Data Privacy
Jun. 26, 2026
Federal judge limits California call-recording law to traditional phones
Finding the statute unambiguous, a Northern District magistrate judge ruled that Section 632.7 does not require consent to record calls when one party uses a VoIP system instead of a landline, cordless phone or cellphone.
In a win for defendants facing California Invasion of Privacy Act claims, U.S. Magistrate Judge Laurel Beeler ruled that recording a voice-over-internet call is not subject to the same consent requirements as a traditional phone call, granting summary judgment to Papa John's and call center operator Cognizant in a proposed class action.
Beeler found that Section 632.7 of the California Penal Code applies only when both parties to a recorded call use one of the three devices named in the statute: landline, cellular or cordless telephones.
"There is no genuine dispute that Cognizant call centers do not use landline, cordless, or cellular telephones, a requirement for liability under the plain language of Cal. Penal Code § 632.7," Beeler wrote.
The plaintiffs claimed Papa John's routes customer service calls to a Cognizant-operated call center, where the calls are recorded without customers' consent. Section 632.7 requires consent from all parties before recording calls between certain types of phones and carries a $2,500 statutory penalty for each violation.
The dispute turned on whether the statute applies when one party uses a landline, cordless phone or cell phone but the other uses a different technology. The plaintiffs argued CIPA still applies, a position that would extend the statute to voice-over-internet protocol systems amid a broader wave of privacy litigation over companies' use of technology to monitor customer interactions.
Beeler sided with the defendants, who argued the law requires two-party consent only when both ends of the call involve devices covered by the statute. Because Cognizant uses a VoIP system, they argued, it did not need consent to record the calls.
Beeler agreed, relying on the statute's text.
"Section 632.7(a) lists five specific device pairings: (1) two cellular radio telephones, (2) a cellular radio telephone and a landline telephone, (3) two cordless telephones, (4) a cordless telephone and a landline telephone, or (5) a cordless telephone and a cellular radio telephone," Beeler wrote. "By identifying a specific device on each side of each pairing, the statute requires a covered device at both ends of the communication."
Papa John's is represented by Duane Morris LLP. Cognizant is represented by Mayer Brown LLP. The plaintiffs are represented by Keller Grover LLP.
The plaintiffs argued that excluding VoIP would create a loophole in the law.

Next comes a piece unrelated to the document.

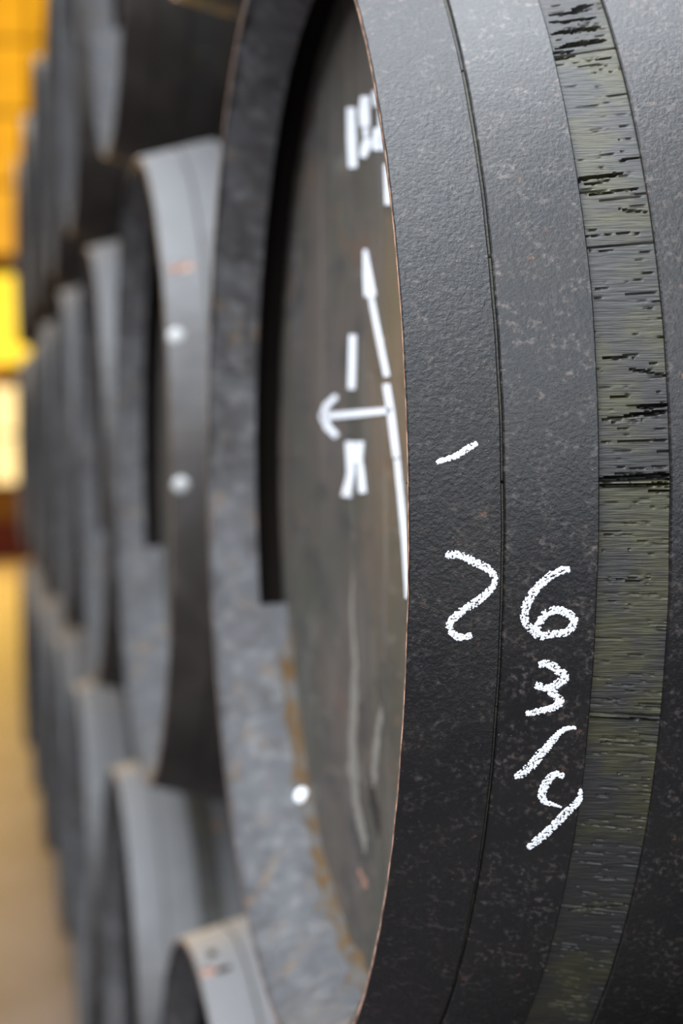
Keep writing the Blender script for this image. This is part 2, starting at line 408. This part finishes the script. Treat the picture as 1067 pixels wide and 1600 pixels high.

But Beeler concluded that the Legislature has addressed VoIP elsewhere and could have done so in Section 632.7 if it intended the statute to apply to internet-based calls.
The plaintiffs also argued that Cognizant's VoIP system falls within the landline category because, in everyday usage, a landline can mean any fixed-location telephone. They noted that Cognizant's system uses a wired connection, making it analogous to a landline.
The court rejected that argument, finding the statute uses the term "landline telephone," not merely "landline," and that Cognizant's system "lacks every characteristic of a traditional landline telephone."
"Section 632.7 focuses on the devices used at each end of the communication, not on the transmission path between them. That VoIP systems use Ethernet cables (twisted-pair wires) does not make them landline telephones any more than a laptop connected to the internet via an Ethernet cable becomes a telephone," Beeler wrote.
The case is Guerra v. Papa John's International Inc., 3:23-cv-01933 (N.D. Cal., filed April 21, 2023).